I am slowly bringing myself up to c++11. I was looking at constexpr and stumbled into this wikipedia article which lead me to "something completely different". The basic example it gives is:

int get_five() {return 5;}
int some_value[get_five() + 7]; // Create an array of 12 integers. Ill-formed C++

It states "This was not legal in C++03, because get_five() + 7 is not a constant expression." and says that adding constexpr to the get_five() declaration solves the problem.

My question is "What problem?". I compiled that code with neither errors nor warnings. I played with it making it horribly non constant:

#include <iostream>

int size(int x) { return x; }

int main()
{
  int v[size(5) + 5];
  std::cout << sizeof(v) + 2 << std::endl;
}

This compiles with no complaints using:

g++ -Wall -std=c++03

and when executed I get the (correct) answer 42.
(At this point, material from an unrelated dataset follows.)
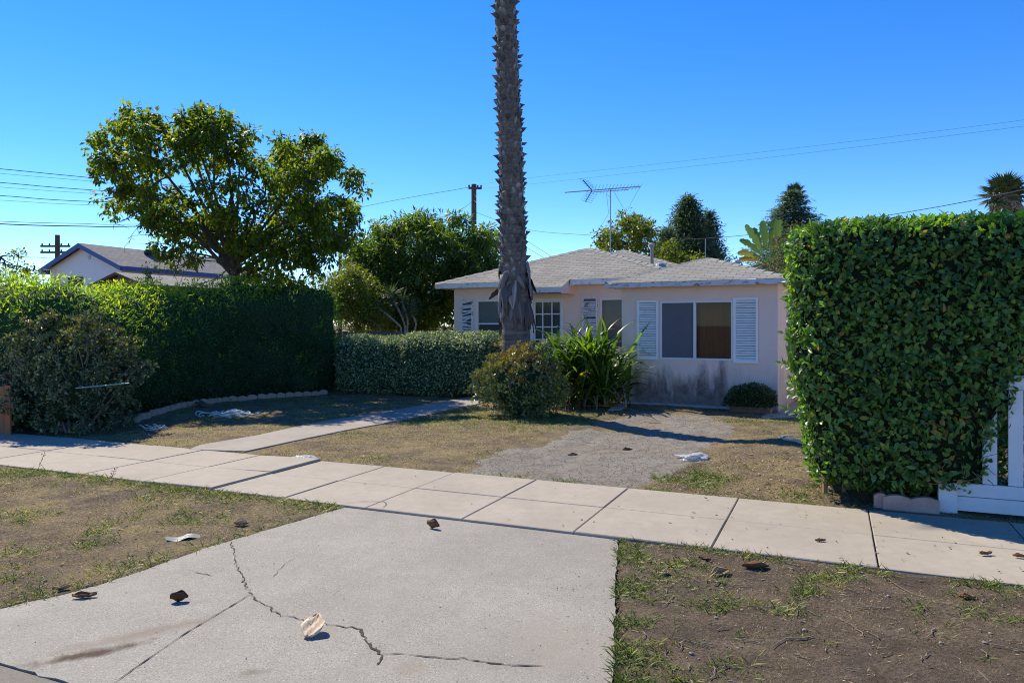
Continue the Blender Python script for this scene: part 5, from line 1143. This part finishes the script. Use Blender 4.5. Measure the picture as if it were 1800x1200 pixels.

I admit that I generally use stl containers, not arrays. But I thought (and apparently so did wikipedia) that compilation of the above code would fail miserably. Why did it succeed?

Answer 1

Variable-length arrays (that is, arrays whose size is determined by a non-constant expression) are allowed in C, and some C++ compilers allow them as an extension to the language. GCC is one such compiler.

You'll get a warning if you compile with -pedantic or -Wvla, or an error with -pedantic-errors. Use those flags if you want to avoid non-standard compiler extensions.